For a start, the venture capital market cannot be treated as one homogenous mass. Advice given to founders raising a Series C round should be entirely different from founders raising a seed or Series A round. Yet the commentary online rarely makes that critical distinction, falling back on overly negative, unhelpful generalizations.

It is also not the first time we are facing a recession. Many founders and investors will not have lived through the dot-com bubble or the Global Financial Crisis. For those that have, the current circumstances feel familiar and are not unprecedented. Like all gloomy economic times, there are challenges and risks, as well as opportunities.

For founders at the early stage of building a venture-backed startup – that is, before and including raising Series A – there are reasons to be cautiously optimistic.

Seed rounds are happening

Most commentary around the overall health of the venture capital funding market looks at a short time frame. Headlines announce that venture capital funding is down in 2022 versus 2021. Digging deeper there are good reasons not to be overly alarmed.

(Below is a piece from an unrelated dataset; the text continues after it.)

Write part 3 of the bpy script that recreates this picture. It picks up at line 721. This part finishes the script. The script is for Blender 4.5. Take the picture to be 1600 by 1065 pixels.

First, early-stage funding is the least impacted and still amounted to $34 billion globally in the third quarter of 2022. The decline versus 2021 of 25% quarter on quarter and 39% year on year is a somewhat meaningless comparison. Venture funding could not continue growing exponentially and this correction was a matter of time. Moreover, and to make an obvious point, billions of dollars are still going to early-stage companies around the world – capital supply will naturally ebb and flow.

Second, looking at UK venture capital funding since 2013, the long-term trend has been upward, with 2021 an anomaly. Comparing 2022 to all of the years before 2021, funding numbers are still relatively healthy. And this makes sense. As a (pre-)seed stage investor, exits are so many years away that the prevailing macroeconomic conditions have relatively little impact on decision-making.

The danger for founders is setting expectations believing that 2021 was a normal year and that what was required to raise then is the same now. It has become harder to raise as a result of reduced capital (versus 2021) and re-calibrated risk appetites, but founders are still closing seed rounds. The market has changed but remains open.

Series A funds are active

For Series A funds, 2021 was a challenging time. Valuations were sky-high and fundraising processes moved with incredible speed, making due diligence and robust decision-making challenging, For many funds without a premium brand, it was a struggle to get access to the best companies. In 2022, things have returned to normal.

Looking again at the comparison with 2021, Series A funding in 2022 is the least impacted – down just 23% year on year. This reflects the fact that many strong companies were raising and continued appetite for funds to invest in them.

The re-calibration at Series A impacts founders in a few ways.

Most notably, valuations have come off their 2021 highs. Huge rounds at high valuations lionized in 2021 now look over exuberant at best or rash at worst. They are also creating headaches for founders who are struggling to grow into them and raise their next round on palatable terms. Today, giving away more of your company for less money compared to last year can feel like a negative thing, but, within reason, raising the right amount of money you need for a sensible dilution worked before the boom and will continue to work in the future.

The type of funds in the Series A market also continues to evolve. Multi-stage funds are cautious, busy looking after their later-stage portfolio companies, with some dipping their toes into the water with seed cheques to stay active and relevant (and justify their management fees to LPs). Stage specialists are enjoying their moment in the sun – able to win opportunities that may have eluded them in 2021. Processes have elongated and take up more founder time than before as funds dig deep into every opportunity, keen to avoid any sub-optimal decision-making. It is painstaking for founders but results in more durable early relationships with investors.

Expectations at Series A have also been re-set to pre-2021 levels. The days of pre-emptive rounds when companies only have a few hundred thousand dollars of revenue are over. Metrics that founders need to achieve to have a realistic chance of securing a Series A funding round are fluid, but the now well-known SaaS Funding Napkin is a helpful guide.

Lower valuations, longer processes, and more rigor around required metrics do not appear like great news for founders, but they represent an overdue return to reality. They also do not mean that the market is closed. As with seed (and pre-seed), funding levels at Series A remain robust against historic norms and many founders are continuing to close rounds.

Time is on your side

Early-stage founders today will be looking for growth funding – Series B onwards – several years from now. Growth rounds are hard today and nobody knows when the current cycle will turn. However, in two or three years we will likely be back on the upswing, with capital and risk appetite returning as the public markets thaw. Nothing is guaranteed, but founders starting or early on their journey now are much better positioned than those who, unfortunately, got caught in the eye of the storm.

Founders reading advice to slash their headcount, dramatically cut marketing budgets, aim for ‘default alive’ or shut down their company, should think carefully about whether that advice is relevant and proportional. In these challenging times, many commentators are taking worst-case scenarios to generate clicks, or extrapolating their individual experiences to make assumptions about the entire venture capital market.

Being the founder of an early-stage company has always been hard. It is harder in 2022 than in 2021, but not materially harder than it has been over the past few decades. The right approach is cautious optimism, shutting out the noise, taking advice from a small number of people you trust, and not letting fear dictate your actions.